Word for word, restate the lines from the start of the data below through the line containing "t.build('mid_rail', M['alu'], r, True)".

*RECORDED DATA*
──────────
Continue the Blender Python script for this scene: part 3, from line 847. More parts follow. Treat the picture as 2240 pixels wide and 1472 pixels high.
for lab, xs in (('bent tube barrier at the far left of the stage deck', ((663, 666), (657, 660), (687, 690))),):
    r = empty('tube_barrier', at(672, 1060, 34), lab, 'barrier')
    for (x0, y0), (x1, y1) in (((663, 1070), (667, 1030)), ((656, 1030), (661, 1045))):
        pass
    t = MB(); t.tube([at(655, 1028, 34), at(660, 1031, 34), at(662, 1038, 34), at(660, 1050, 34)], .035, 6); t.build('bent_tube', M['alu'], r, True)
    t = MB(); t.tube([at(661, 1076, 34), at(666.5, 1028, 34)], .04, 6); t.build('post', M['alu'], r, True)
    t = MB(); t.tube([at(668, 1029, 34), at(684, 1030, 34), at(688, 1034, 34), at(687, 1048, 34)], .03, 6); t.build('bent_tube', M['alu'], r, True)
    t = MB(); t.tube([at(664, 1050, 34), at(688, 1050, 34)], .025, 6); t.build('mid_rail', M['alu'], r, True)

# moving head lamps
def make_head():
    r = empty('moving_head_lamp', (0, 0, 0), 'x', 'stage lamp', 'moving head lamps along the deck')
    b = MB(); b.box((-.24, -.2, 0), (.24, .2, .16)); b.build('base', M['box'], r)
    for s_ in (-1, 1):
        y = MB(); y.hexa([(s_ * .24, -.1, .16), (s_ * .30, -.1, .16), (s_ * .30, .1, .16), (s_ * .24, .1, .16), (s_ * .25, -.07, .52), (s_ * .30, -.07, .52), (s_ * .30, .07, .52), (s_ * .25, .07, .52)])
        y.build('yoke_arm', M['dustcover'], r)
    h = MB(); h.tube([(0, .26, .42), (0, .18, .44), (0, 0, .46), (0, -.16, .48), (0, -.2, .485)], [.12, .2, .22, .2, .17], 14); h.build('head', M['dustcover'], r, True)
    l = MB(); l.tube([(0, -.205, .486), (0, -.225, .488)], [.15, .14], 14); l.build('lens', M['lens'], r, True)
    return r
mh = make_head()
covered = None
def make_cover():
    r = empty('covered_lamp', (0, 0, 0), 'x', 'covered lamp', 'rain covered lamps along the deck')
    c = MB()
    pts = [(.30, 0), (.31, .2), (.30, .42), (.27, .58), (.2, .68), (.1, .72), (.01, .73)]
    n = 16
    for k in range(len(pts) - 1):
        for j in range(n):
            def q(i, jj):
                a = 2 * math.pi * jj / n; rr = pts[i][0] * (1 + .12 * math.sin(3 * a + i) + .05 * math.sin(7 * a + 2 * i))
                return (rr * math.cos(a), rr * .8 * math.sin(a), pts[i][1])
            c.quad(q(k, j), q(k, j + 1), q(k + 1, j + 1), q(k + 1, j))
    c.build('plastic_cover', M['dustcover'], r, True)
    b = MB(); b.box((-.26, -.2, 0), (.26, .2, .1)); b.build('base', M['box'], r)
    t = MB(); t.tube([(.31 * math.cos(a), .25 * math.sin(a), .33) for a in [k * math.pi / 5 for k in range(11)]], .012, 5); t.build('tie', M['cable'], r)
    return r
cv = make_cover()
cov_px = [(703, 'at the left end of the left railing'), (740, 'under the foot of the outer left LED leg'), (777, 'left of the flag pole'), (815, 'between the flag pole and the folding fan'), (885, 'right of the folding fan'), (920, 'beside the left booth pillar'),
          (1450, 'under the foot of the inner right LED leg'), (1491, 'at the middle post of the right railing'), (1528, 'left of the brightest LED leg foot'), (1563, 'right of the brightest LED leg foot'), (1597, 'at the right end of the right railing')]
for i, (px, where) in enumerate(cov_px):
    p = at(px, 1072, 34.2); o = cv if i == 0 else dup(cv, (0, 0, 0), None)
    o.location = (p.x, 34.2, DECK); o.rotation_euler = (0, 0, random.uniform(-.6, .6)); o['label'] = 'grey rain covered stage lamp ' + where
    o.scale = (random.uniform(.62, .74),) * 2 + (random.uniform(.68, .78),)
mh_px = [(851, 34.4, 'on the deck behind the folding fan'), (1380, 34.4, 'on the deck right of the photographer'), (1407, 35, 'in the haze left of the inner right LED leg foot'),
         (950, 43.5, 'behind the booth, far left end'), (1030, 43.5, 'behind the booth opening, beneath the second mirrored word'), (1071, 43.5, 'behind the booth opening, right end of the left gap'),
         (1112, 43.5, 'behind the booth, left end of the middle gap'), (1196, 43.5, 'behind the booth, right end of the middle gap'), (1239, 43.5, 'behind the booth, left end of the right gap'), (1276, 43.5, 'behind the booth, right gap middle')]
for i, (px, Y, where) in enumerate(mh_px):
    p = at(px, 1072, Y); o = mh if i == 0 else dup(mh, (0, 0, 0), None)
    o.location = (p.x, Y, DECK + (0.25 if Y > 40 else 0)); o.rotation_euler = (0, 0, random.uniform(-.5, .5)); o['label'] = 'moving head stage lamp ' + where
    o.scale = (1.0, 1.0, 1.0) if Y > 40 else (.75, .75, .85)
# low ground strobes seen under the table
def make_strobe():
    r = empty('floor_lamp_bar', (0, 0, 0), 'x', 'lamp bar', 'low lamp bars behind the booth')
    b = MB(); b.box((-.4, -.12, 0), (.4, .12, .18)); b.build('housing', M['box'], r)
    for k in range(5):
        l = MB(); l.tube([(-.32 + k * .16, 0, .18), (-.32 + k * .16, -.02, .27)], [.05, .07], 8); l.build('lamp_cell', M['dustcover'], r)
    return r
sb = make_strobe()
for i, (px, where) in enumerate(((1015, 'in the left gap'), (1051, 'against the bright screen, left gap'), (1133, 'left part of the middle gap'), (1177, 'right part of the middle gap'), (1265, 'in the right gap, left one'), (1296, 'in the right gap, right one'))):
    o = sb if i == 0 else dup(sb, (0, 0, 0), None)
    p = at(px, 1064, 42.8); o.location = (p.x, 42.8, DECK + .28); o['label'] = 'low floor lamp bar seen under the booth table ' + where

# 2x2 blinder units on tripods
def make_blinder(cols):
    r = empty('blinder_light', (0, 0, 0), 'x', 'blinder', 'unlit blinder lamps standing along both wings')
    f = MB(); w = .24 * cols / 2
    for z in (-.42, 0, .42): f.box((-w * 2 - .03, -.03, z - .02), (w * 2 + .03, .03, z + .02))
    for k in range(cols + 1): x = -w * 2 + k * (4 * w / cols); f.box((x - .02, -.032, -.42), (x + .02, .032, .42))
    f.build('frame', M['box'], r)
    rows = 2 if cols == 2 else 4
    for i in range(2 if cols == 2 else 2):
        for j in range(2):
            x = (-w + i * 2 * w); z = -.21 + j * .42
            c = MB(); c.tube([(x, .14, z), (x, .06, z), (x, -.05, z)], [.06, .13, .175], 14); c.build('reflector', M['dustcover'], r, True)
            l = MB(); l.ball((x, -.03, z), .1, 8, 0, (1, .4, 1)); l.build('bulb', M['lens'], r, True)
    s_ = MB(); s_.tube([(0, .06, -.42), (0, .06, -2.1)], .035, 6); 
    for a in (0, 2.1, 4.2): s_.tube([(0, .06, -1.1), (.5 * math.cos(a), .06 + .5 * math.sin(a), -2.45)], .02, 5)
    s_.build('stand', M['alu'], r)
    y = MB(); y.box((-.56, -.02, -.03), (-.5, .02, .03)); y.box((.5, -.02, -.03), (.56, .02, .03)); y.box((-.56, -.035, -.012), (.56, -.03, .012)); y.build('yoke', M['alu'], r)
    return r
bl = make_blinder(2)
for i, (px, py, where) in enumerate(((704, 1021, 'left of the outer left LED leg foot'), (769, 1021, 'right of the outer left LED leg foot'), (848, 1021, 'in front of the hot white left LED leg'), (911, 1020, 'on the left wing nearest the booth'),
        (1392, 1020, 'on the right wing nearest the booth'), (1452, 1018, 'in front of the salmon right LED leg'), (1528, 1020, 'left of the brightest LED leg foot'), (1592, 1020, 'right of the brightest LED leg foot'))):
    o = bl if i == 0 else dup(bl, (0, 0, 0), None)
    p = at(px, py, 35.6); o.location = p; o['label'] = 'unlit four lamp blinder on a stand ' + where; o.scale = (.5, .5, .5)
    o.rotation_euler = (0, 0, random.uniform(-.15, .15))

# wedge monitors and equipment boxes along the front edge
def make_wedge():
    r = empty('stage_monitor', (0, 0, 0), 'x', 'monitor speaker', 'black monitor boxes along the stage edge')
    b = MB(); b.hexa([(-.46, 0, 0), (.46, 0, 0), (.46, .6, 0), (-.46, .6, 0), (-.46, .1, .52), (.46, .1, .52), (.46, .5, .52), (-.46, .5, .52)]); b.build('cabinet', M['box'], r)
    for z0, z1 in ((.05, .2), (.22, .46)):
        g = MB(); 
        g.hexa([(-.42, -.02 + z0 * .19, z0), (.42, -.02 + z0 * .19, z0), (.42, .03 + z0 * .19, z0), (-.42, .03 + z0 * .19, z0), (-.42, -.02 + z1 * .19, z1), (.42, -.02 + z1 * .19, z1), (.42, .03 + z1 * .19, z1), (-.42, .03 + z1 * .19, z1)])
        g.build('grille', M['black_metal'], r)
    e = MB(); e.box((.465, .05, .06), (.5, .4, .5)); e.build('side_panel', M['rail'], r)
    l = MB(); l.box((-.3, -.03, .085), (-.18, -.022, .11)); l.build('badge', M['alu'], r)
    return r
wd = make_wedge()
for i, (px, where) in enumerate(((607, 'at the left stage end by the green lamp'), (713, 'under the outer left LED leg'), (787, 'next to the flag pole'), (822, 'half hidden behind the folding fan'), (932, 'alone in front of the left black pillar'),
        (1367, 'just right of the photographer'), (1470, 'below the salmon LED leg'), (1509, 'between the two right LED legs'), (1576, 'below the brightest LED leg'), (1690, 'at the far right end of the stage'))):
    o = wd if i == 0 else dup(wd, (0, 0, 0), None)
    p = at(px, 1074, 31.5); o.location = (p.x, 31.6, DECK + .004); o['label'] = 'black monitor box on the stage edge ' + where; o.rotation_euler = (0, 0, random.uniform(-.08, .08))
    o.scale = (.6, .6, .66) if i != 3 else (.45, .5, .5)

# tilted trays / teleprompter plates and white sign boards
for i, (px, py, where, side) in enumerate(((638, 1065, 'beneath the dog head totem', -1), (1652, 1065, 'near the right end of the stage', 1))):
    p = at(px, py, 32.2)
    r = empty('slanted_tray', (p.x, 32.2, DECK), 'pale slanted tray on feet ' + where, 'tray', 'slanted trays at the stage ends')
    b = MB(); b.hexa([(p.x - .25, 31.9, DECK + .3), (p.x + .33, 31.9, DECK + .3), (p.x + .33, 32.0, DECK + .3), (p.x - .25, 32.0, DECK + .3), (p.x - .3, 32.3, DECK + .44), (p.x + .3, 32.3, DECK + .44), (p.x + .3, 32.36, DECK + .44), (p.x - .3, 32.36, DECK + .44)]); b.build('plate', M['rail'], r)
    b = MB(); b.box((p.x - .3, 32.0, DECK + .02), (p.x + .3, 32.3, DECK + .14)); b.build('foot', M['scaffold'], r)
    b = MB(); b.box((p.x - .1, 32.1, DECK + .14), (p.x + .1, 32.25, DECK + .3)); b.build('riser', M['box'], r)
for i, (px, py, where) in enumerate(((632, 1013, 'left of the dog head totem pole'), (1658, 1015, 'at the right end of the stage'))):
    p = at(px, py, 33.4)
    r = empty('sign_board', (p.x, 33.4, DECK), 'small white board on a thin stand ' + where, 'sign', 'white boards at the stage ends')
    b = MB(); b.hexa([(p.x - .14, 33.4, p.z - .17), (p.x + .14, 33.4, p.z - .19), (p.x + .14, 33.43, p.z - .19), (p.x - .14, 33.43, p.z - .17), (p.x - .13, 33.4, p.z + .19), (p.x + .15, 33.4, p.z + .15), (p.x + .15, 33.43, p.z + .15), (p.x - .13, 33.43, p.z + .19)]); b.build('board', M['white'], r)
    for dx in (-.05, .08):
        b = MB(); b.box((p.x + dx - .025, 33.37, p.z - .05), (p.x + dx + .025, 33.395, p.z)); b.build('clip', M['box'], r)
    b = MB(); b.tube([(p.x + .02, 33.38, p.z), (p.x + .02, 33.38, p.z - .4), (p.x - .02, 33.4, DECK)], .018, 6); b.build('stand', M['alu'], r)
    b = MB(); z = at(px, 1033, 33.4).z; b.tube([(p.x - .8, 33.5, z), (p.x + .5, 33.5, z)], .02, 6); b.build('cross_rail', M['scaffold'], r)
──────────
*RESPONSE*
Continue the Blender Python script for this scene: part 3, from line 847. More parts follow. Treat the picture as 2240 pixels wide and 1472 pixels high.
for lab, xs in (('bent tube barrier at the far left of the stage deck', ((663, 666), (657, 660), (687, 690))),):
    r = empty('tube_barrier', at(672, 1060, 34), lab, 'barrier')
    for (x0, y0), (x1, y1) in (((663, 1070), (667, 1030)), ((656, 1030), (661, 1045))):
        pass
    t = MB(); t.tube([at(655, 1028, 34), at(660, 1031, 34), at(662, 1038, 34), at(660, 1050, 34)], .035, 6); t.build('bent_tube', M['alu'], r, True)
    t = MB(); t.tube([at(661, 1076, 34), at(666.5, 1028, 34)], .04, 6); t.build('post', M['alu'], r, True)
    t = MB(); t.tube([at(668, 1029, 34), at(684, 1030, 34), at(688, 1034, 34), at(687, 1048, 34)], .03, 6); t.build('bent_tube', M['alu'], r, True)
    t = MB(); t.tube([at(664, 1050, 34), at(688, 1050, 34)], .025, 6); t.build('mid_rail', M['alu'], r, True)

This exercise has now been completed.